Tunisian film wins awards at Berlin festival

Friday 26/02/2016
Producer Dora Bouchoucha (L) looks on as Director Mohamed Ben Attia, winner of the Best First Feature Award for his film Inhebbek Hedi speaks during the award ceremony at the 66th Berlin International Film Festival in Berlin, on February 20th.

Tunis - Inhebbek Hedi, from Tunisian director and scriptwriter Mo­hamed Ben Attia, won the Best First Feature Award at the 66th Berlin International Film Festi­val, the first Arabic film selected for the official competition in 20 years.
The film’s male lead, Tunisian ac­tor Majd Mastoura, won the Silver Bear for best actor.
Inhebbek Hedi depicts the jour­ney of a man of the same name, played by Mastoura, as he struggles at a dead-end job in the aftermath of the Tunisian revolution. Days before his wedding, which was ar­ranged by his overbearing mother, he meets a free-spirited woman, played by Rym ben Messaoud, and a love affair ensues.
Ben Attia is a relative newcomer to Tunisian cinema.
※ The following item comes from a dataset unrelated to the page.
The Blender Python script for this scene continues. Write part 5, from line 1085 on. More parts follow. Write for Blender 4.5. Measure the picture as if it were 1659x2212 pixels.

Inhebbek Hedi — I Love You, Hedi — is his first fea­ture-length film after five shorts.
“Ever since I was a child, I was a fan of writing and films. I used to watch a lot of films but then I start­ed college and had to study busi­ness for four years. It wasn’t until the stage of post-graduate stud­ies that I studied audiovisual for a year,” Ben Attia said.
“Then I went back home and started working as a salesman for 12 years much like the character of the film, Inhebbek Hedi. I met Dora Bouchoucha, the film’s producer, who helped a lot in guiding me. I joined writing workshops and for the following four years. I worked on five short films.”
Ben Attila spent three years writing Inhebbek Hedi, which was filmed in May and June 2015.
“The character of the film is dif­ferent from (my story). We share similarities but it was not based on me. We share the same career path. I started working as a salesman go­ing from one place to another dur­ing an economic crisis since we had just had the revolution then, ” Ben Attia said.
“You go to sell cars from one place to another when people are not willing to buy them. I was fa­miliar with that solitude that the character lived during that period and that self-questioning. That was the departure point for the film.”
Ben Attia expressed surprise and happiness at the festival awards and said they are sparks of hope for everyone in Tunisia and its cinema industry.
“I was enthralled to read all these beautiful posts about how people in Tunisia were so proud of the awards. I honestly haven’t had the chance to truly realise what is go­ing or fully understand this happi­ness. It is almost unreal,” Ben Attia said.
“It is true that a lot of aspects of the film also talk about the possibil­ity of realising our dreams. I believe that it is not naive to believe that everything is possible, that any­thing can happen. If one is passion­ate and sincere about something, it will take time to achieve one’s dream but one should not give up. We should continue working until you realise what you wanted to do.”
Ben Attia said the movie speaks for the concerns of the cinema in­dustry and the Tunisian people as it exposes social taboos in relation to their political context. “I hear this from people now and we need this hope now,” he said. “Eventu­ally, all is possible. All we need is to have more confidence in ourselves. The prize will open new doors for us. There is curiosity about the country now. People are interested in knowing certain things about the country.”
He said the secret of the success of the film is its subtle treatment of post-revolutionary Tunisia.
“The movie is about the journey of a person and this path is open for a second-level reading. It was not meant to be evident or highlighted that I am talking about our revolu­tion. I appreciate that the movie was selected for its value as a film in itself than because of its con­text,” Ben Attia said.
“It is hard today to tell any story, any given story without referring to something related to our [lives]… We cannot alienate ourselves from what surrounds us. The context was implied.”
In his acceptance speech, Mas­toura dedicated his Silver Bear for best actor to the Tunisian revolu­tion and its martyrs.
“There wouldn’t have been lib­erty of expression without all the blood that has been shed in the revolution. I hope we continue be­ing free and happy,” he said.